# start of INFORMATION PROVIDED

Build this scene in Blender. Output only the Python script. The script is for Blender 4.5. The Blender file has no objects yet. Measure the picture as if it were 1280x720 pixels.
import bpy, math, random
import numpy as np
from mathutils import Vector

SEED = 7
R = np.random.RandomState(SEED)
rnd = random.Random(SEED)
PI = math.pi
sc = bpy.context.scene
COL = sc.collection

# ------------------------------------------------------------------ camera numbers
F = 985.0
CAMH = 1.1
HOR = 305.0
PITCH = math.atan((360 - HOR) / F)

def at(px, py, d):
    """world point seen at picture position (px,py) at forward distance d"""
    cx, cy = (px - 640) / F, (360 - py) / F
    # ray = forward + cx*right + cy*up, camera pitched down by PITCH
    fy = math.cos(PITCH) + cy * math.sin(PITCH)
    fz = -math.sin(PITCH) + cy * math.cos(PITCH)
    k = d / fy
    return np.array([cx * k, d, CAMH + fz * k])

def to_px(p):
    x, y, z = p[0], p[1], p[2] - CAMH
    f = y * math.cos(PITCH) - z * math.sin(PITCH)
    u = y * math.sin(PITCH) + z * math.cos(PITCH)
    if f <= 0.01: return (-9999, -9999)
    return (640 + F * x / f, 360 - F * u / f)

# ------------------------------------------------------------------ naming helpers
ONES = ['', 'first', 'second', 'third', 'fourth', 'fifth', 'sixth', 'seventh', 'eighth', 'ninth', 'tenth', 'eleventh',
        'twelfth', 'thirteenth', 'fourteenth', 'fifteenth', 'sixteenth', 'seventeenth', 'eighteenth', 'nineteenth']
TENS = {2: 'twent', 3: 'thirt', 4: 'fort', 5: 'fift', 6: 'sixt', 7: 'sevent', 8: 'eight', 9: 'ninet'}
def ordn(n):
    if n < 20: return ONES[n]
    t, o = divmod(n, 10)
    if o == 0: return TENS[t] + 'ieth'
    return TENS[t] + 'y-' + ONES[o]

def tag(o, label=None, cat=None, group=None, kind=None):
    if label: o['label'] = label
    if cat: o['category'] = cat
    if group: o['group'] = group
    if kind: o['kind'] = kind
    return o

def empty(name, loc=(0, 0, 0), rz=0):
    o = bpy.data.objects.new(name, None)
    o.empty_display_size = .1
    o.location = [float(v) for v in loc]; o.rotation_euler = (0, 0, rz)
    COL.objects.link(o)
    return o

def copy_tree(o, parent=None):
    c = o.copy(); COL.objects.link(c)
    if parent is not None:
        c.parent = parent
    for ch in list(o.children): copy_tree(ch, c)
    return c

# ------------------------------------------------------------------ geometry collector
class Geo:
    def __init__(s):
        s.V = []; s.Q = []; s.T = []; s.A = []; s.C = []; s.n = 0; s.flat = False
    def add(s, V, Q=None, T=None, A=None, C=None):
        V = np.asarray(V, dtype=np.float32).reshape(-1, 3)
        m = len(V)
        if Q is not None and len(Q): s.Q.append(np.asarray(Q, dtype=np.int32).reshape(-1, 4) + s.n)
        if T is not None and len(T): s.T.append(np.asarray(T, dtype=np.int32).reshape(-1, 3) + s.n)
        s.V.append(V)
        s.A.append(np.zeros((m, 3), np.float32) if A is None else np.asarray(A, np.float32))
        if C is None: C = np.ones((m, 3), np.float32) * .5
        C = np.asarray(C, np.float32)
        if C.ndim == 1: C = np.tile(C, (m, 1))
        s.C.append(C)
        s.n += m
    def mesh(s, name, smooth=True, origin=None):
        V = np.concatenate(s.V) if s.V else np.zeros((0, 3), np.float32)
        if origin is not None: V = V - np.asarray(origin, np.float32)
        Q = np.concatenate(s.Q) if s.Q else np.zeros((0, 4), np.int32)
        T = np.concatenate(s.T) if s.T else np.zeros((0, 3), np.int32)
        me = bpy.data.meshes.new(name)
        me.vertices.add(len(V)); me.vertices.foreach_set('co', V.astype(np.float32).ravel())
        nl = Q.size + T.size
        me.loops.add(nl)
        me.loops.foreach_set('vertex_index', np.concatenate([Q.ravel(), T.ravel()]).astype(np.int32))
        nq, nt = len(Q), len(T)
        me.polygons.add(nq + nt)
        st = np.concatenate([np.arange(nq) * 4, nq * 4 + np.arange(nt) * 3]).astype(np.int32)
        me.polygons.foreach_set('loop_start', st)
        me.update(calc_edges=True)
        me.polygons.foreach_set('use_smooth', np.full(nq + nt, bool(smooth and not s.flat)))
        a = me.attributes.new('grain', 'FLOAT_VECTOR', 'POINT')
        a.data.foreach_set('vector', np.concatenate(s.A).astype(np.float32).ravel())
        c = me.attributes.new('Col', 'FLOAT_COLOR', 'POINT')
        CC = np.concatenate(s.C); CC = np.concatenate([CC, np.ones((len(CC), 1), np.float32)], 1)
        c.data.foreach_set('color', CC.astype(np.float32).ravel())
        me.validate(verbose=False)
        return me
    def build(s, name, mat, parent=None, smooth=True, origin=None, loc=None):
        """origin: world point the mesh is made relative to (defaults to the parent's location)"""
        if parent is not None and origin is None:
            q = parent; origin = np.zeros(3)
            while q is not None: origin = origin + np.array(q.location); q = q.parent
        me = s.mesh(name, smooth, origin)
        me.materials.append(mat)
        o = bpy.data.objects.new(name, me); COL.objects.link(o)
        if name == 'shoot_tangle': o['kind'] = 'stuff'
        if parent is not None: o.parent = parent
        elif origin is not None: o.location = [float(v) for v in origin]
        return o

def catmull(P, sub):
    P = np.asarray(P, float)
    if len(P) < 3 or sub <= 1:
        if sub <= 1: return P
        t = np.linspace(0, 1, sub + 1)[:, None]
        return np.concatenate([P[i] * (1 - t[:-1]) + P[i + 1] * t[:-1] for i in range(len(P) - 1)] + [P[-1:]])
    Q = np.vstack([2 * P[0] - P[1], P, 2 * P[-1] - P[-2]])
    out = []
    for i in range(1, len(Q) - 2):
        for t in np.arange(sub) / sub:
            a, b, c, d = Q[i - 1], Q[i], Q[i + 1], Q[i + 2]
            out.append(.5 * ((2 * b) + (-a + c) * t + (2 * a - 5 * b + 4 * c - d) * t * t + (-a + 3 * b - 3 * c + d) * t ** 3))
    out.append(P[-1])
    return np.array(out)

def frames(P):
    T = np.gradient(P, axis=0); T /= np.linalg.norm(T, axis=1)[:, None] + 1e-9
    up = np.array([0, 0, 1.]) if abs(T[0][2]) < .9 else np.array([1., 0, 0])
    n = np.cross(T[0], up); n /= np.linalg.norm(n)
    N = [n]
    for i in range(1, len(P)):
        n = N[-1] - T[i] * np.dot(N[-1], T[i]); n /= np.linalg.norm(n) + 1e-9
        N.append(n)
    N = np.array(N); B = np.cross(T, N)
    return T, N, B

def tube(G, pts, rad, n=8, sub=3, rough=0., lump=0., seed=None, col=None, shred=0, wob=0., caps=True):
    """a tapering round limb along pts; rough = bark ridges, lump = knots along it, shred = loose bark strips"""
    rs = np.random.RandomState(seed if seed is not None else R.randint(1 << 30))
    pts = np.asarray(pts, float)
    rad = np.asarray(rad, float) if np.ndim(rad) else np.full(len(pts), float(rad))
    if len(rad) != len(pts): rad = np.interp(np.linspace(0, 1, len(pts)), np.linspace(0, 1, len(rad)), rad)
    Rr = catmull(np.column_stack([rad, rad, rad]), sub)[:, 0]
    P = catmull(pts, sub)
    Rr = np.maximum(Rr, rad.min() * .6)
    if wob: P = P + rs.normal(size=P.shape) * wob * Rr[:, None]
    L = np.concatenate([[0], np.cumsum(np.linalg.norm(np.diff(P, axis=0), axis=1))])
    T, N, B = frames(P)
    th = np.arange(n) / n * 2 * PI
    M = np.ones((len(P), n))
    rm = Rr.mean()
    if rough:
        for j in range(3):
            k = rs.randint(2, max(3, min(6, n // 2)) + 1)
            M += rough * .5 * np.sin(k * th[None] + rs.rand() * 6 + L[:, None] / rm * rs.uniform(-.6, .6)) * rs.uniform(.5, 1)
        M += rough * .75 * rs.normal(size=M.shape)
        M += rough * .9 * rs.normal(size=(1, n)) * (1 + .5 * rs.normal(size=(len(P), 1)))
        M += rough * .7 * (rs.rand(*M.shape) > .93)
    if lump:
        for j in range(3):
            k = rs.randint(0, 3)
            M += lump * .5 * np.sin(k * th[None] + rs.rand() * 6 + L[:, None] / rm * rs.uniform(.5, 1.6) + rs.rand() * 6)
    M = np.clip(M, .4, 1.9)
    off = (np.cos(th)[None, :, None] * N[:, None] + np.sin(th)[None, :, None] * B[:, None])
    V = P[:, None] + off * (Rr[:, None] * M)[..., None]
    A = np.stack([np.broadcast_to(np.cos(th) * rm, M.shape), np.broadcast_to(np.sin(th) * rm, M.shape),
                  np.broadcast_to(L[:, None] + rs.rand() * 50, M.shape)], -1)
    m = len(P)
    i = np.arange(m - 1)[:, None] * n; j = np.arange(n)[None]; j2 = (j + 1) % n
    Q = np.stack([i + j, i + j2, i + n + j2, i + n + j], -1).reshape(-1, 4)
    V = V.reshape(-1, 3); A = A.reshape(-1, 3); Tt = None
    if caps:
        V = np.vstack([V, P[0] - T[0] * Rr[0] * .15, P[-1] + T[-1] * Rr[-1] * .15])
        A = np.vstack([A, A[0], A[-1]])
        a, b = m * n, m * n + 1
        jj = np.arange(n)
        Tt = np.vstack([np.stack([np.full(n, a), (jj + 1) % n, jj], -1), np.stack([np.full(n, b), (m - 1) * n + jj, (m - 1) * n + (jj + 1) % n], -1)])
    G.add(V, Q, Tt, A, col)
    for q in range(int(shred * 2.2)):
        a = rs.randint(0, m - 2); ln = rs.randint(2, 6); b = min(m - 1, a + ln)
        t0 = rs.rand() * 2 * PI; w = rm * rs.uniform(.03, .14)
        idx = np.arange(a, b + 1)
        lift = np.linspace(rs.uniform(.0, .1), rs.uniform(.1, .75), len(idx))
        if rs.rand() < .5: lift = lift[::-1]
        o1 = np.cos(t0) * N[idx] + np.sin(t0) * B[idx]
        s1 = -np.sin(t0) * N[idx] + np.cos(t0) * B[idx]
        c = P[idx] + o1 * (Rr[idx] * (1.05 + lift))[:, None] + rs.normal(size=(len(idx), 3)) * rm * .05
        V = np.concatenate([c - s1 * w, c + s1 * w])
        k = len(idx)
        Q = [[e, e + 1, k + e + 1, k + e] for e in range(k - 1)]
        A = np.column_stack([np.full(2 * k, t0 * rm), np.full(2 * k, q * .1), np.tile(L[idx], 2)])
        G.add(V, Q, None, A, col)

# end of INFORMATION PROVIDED

■ **GIVEN PROBLEM**
What you return should be the lines from the start of the data through the line with "COL = sc.collection", quoted exactly and nothing more.

■ **EXERCISE SOLUTION**
Build this scene in Blender. Output only the Python script. The script is for Blender 4.5. The Blender file has no objects yet. Measure the picture as if it were 1280x720 pixels.
import bpy, math, random
import numpy as np
from mathutils import Vector

SEED = 7
R = np.random.RandomState(SEED)
rnd = random.Random(SEED)
PI = math.pi
sc = bpy.context.scene
COL = sc.collection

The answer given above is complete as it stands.